start
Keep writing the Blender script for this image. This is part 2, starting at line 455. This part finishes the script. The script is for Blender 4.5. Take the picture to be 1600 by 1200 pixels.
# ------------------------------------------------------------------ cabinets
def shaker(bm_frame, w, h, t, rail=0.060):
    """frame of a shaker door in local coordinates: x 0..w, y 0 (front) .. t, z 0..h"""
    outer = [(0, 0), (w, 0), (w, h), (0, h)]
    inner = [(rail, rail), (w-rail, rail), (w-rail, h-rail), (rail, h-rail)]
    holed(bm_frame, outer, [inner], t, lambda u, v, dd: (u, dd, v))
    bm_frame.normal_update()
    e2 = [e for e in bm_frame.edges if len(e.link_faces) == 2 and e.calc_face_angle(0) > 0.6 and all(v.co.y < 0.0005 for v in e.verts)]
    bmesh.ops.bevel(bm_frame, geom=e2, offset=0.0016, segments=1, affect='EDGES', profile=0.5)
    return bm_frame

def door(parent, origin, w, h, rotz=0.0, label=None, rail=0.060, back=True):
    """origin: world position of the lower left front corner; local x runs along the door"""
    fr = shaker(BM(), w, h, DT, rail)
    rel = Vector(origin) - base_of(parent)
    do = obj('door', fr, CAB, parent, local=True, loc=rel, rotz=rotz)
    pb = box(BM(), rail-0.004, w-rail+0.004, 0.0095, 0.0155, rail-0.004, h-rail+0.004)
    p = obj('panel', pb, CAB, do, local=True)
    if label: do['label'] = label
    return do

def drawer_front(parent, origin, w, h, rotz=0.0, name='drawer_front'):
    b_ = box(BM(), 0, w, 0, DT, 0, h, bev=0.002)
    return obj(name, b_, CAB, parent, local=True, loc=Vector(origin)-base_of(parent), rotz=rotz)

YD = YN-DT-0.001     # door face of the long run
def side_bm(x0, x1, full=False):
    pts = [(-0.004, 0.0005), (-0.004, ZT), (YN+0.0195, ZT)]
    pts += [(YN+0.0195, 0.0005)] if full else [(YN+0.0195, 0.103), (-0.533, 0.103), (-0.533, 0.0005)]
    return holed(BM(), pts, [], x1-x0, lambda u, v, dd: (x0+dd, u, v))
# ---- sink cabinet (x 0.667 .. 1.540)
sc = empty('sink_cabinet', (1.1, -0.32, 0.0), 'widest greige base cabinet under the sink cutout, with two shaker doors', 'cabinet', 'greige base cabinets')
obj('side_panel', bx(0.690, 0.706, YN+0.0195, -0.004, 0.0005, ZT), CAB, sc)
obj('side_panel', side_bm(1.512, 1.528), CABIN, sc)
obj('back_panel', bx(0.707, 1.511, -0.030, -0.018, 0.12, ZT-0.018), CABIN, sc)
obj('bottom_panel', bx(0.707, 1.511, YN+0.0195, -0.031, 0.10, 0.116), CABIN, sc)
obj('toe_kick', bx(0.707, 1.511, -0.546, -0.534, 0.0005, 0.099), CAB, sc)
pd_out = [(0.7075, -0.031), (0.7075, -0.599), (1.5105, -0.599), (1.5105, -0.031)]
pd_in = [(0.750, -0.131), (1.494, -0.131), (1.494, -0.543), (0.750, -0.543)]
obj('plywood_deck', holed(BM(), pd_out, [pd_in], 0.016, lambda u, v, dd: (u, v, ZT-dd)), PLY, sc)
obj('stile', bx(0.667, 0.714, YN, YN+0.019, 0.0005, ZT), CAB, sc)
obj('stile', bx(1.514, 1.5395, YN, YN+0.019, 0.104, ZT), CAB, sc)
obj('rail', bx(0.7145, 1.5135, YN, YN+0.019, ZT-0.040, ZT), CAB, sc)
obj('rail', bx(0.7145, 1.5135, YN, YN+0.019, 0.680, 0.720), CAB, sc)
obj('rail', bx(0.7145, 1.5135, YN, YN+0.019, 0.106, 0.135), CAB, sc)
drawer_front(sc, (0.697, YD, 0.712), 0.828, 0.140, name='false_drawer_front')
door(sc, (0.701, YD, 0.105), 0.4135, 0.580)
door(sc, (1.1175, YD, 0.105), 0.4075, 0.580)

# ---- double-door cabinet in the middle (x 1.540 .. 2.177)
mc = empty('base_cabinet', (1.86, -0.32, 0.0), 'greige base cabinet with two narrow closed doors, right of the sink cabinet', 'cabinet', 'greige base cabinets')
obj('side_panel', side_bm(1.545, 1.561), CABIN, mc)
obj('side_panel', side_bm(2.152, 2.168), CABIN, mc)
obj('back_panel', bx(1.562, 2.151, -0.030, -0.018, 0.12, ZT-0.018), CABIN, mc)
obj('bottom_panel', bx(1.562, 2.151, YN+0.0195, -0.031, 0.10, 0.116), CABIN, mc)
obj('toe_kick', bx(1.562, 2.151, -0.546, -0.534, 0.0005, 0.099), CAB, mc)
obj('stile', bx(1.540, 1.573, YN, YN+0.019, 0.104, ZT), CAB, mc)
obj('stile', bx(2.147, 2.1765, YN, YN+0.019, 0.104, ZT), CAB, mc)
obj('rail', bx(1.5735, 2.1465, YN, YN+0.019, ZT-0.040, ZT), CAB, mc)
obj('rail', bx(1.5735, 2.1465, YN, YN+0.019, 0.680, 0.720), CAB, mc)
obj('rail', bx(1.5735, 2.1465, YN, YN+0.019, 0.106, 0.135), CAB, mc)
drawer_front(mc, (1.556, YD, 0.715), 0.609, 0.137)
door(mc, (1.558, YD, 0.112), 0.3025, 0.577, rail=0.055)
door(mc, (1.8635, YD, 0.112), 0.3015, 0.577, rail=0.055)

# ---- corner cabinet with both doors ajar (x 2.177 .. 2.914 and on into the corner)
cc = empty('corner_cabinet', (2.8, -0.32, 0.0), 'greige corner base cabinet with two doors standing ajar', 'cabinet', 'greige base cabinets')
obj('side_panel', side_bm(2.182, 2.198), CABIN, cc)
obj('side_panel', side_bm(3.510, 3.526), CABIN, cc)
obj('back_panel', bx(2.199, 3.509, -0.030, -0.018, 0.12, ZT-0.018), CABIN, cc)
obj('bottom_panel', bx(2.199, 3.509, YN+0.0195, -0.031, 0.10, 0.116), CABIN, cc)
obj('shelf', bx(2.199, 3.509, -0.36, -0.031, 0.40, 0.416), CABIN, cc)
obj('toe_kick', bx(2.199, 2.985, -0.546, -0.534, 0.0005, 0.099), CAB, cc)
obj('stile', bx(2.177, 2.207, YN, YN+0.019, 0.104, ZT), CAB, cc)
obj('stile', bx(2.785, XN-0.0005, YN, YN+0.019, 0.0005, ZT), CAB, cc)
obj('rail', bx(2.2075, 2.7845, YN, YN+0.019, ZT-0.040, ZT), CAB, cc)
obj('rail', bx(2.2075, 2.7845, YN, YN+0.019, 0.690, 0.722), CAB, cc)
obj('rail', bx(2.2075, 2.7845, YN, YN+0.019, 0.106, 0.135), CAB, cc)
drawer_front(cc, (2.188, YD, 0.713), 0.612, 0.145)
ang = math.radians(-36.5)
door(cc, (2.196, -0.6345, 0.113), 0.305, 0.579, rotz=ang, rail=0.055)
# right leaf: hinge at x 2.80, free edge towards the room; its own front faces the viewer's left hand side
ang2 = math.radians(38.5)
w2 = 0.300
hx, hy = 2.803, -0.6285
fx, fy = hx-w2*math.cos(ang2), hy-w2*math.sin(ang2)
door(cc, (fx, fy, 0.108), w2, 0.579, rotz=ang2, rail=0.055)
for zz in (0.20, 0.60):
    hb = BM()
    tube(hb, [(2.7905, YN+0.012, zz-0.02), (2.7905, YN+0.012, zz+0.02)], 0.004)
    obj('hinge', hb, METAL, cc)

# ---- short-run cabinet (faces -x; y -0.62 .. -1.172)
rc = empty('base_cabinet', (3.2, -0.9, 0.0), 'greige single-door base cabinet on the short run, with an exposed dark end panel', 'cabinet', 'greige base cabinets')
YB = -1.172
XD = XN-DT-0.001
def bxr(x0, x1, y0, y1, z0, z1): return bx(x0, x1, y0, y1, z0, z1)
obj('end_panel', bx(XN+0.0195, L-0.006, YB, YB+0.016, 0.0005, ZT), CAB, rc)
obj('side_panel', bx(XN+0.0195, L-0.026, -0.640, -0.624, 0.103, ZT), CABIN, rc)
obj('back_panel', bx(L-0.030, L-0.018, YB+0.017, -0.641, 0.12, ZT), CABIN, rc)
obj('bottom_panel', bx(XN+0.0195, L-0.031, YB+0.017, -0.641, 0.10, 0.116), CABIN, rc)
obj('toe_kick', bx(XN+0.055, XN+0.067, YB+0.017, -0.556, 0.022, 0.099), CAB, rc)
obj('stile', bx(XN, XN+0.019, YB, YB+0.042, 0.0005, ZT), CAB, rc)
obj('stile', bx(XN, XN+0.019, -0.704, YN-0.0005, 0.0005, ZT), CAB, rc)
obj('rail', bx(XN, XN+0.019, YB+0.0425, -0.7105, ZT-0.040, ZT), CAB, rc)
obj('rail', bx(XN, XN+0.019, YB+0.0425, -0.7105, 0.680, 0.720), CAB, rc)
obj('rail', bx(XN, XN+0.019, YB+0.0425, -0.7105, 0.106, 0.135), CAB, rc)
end
Quote the data above verbatim from its first line to the line that includes "return bm_frame", with both boundary lines retained.

Keep writing the Blender script for this image. This is part 2, starting at line 455. This part finishes the script. The script is for Blender 4.5. Take the picture to be 1600 by 1200 pixels.
# ------------------------------------------------------------------ cabinets
def shaker(bm_frame, w, h, t, rail=0.060):
    """frame of a shaker door in local coordinates: x 0..w, y 0 (front) .. t, z 0..h"""
    outer = [(0, 0), (w, 0), (w, h), (0, h)]
    inner = [(rail, rail), (w-rail, rail), (w-rail, h-rail), (rail, h-rail)]
    holed(bm_frame, outer, [inner], t, lambda u, v, dd: (u, dd, v))
    bm_frame.normal_update()
    e2 = [e for e in bm_frame.edges if len(e.link_faces) == 2 and e.calc_face_angle(0) > 0.6 and all(v.co.y < 0.0005 for v in e.verts)]
    bmesh.ops.bevel(bm_frame, geom=e2, offset=0.0016, segments=1, affect='EDGES', profile=0.5)
    return bm_frame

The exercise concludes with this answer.